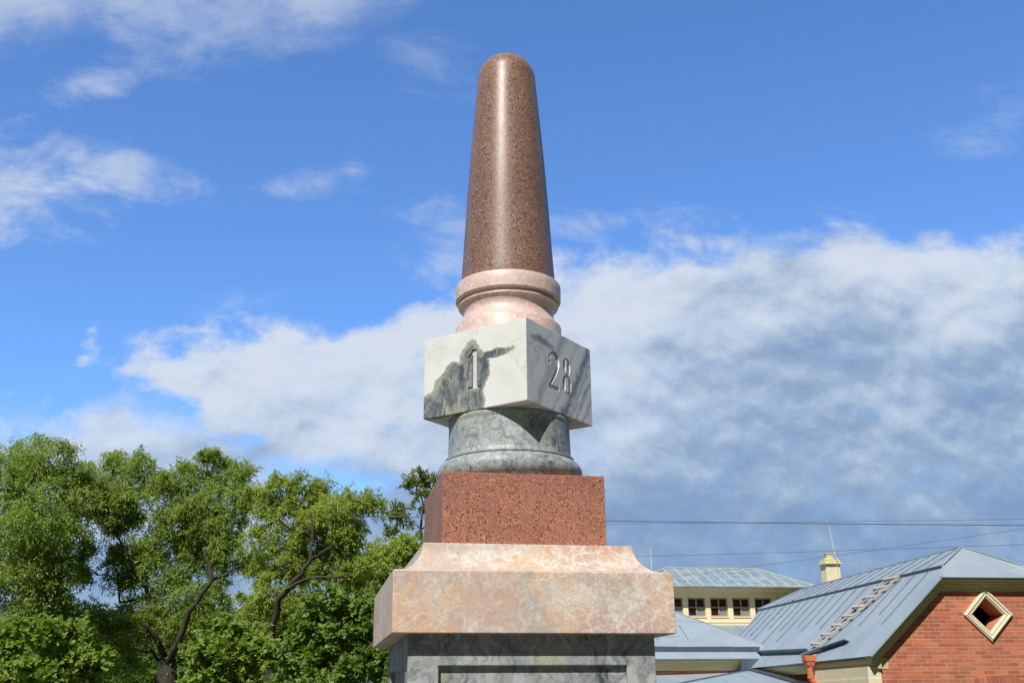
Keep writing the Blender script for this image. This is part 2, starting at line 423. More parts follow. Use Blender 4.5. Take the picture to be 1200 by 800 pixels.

...

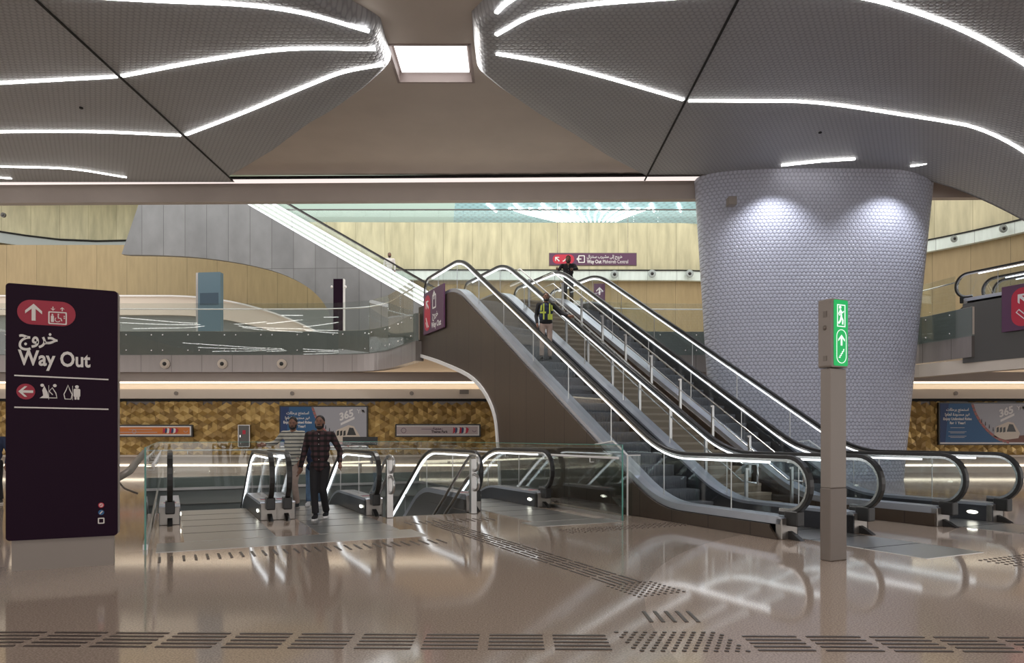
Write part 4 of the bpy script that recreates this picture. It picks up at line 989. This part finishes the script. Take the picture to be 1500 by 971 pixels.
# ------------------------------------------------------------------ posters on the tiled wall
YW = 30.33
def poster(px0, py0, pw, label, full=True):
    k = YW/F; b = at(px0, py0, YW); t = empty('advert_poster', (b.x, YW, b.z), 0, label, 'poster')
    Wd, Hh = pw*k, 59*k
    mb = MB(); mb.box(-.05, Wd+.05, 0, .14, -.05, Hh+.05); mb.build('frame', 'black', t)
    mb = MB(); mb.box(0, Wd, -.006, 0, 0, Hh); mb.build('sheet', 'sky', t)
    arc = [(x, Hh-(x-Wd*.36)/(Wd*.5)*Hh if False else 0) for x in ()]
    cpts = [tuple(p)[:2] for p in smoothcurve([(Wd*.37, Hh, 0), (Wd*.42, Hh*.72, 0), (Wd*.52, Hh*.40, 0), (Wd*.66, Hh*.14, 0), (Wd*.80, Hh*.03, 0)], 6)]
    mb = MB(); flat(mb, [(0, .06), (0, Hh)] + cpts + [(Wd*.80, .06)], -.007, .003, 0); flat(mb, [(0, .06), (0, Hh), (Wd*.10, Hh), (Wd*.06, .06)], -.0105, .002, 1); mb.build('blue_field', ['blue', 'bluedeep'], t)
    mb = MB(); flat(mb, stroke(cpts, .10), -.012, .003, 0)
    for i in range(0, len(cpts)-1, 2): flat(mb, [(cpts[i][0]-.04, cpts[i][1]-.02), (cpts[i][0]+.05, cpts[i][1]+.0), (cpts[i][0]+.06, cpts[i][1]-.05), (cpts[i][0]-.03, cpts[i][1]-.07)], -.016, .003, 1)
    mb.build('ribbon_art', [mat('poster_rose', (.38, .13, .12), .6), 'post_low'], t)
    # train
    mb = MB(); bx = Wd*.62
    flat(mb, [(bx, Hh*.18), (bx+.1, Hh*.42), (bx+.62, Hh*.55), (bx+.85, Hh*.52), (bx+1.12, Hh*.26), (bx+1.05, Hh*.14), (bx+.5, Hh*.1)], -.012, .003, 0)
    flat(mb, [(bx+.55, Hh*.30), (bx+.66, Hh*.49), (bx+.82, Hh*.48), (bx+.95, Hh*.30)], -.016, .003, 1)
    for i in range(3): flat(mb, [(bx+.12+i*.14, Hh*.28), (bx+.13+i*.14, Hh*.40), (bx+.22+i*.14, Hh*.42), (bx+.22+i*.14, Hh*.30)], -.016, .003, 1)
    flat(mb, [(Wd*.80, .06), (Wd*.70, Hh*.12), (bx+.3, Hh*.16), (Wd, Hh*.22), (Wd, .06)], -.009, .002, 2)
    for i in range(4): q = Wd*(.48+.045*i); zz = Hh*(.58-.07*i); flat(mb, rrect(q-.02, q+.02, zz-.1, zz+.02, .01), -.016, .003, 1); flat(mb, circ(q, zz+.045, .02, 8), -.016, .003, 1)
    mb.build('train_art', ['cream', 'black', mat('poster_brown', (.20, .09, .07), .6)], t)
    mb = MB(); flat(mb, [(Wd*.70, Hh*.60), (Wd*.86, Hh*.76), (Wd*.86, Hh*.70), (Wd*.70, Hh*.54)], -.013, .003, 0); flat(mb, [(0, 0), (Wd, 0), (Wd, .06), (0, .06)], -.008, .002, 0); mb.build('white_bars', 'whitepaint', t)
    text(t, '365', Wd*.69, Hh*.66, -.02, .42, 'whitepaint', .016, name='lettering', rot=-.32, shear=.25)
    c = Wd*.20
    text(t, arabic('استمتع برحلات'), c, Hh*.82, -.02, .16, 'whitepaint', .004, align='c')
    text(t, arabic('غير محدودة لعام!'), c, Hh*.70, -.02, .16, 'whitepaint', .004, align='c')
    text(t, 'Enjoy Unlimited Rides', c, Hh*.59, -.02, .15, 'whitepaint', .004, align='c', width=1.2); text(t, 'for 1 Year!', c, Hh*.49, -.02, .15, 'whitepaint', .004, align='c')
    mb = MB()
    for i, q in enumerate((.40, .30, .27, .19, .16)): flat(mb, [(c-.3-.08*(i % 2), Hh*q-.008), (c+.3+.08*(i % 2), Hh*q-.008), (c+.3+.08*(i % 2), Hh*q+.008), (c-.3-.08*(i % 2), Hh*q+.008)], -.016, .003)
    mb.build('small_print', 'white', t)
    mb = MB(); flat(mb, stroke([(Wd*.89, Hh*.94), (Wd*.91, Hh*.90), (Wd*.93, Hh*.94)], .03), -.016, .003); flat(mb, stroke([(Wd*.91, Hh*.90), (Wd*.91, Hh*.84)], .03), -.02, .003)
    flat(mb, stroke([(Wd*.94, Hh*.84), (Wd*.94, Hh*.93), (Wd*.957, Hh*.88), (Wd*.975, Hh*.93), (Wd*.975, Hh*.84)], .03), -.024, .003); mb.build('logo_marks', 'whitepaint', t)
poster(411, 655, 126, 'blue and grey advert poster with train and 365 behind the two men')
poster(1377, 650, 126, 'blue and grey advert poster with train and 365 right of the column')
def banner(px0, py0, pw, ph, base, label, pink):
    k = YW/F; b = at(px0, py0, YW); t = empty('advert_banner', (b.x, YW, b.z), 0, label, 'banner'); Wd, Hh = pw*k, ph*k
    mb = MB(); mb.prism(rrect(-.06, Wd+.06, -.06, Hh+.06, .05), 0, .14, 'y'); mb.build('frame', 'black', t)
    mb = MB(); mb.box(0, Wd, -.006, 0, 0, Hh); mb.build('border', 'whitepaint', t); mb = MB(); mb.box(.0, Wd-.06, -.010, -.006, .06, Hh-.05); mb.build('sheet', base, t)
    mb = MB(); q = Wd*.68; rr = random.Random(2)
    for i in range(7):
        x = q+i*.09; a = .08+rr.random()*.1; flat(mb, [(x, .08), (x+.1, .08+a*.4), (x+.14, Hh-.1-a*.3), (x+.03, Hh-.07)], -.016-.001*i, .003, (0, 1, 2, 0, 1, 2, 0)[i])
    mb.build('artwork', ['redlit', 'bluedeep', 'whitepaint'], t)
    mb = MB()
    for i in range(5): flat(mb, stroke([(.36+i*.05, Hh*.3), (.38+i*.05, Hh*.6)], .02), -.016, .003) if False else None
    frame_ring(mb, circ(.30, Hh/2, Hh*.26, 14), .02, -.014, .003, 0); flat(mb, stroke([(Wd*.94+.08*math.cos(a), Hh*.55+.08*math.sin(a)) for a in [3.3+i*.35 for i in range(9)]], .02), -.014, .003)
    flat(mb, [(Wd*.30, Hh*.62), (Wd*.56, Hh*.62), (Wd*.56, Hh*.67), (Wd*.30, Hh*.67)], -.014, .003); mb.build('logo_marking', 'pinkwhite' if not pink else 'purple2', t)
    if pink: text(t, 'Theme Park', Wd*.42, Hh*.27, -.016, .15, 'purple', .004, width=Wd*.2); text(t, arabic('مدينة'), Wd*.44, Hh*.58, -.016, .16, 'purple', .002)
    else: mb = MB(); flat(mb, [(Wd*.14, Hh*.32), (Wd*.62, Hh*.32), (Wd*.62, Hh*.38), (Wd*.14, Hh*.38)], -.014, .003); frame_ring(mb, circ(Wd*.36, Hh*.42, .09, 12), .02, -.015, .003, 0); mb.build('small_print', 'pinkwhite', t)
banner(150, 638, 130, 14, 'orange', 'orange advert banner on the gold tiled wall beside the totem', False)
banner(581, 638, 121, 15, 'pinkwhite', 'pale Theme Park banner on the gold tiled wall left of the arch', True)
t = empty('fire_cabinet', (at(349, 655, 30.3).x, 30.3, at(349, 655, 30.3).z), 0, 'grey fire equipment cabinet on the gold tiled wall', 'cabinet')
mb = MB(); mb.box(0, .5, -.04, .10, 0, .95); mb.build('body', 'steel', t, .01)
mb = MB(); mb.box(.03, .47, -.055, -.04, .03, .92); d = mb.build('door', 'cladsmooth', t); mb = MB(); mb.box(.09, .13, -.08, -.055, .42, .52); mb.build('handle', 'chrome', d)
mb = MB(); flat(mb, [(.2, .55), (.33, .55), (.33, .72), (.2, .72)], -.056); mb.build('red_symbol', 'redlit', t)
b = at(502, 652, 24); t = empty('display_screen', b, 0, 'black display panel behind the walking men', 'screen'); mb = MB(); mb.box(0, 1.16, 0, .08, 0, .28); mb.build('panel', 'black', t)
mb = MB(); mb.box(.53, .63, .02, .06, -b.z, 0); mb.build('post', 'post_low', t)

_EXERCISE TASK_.
Make a copy of each line that contains the string "script".

_TASK SOLUTION_.
Keep writing the Blender script for this image. This is part 2, starting at line 423. More parts follow. Use Blender 4.5. Take the picture to be 1200 by 800 pixels.
Write part 4 of the bpy script that recreates this picture. It picks up at line 989. This part finishes the script. Take the picture to be 1500 by 971 pixels.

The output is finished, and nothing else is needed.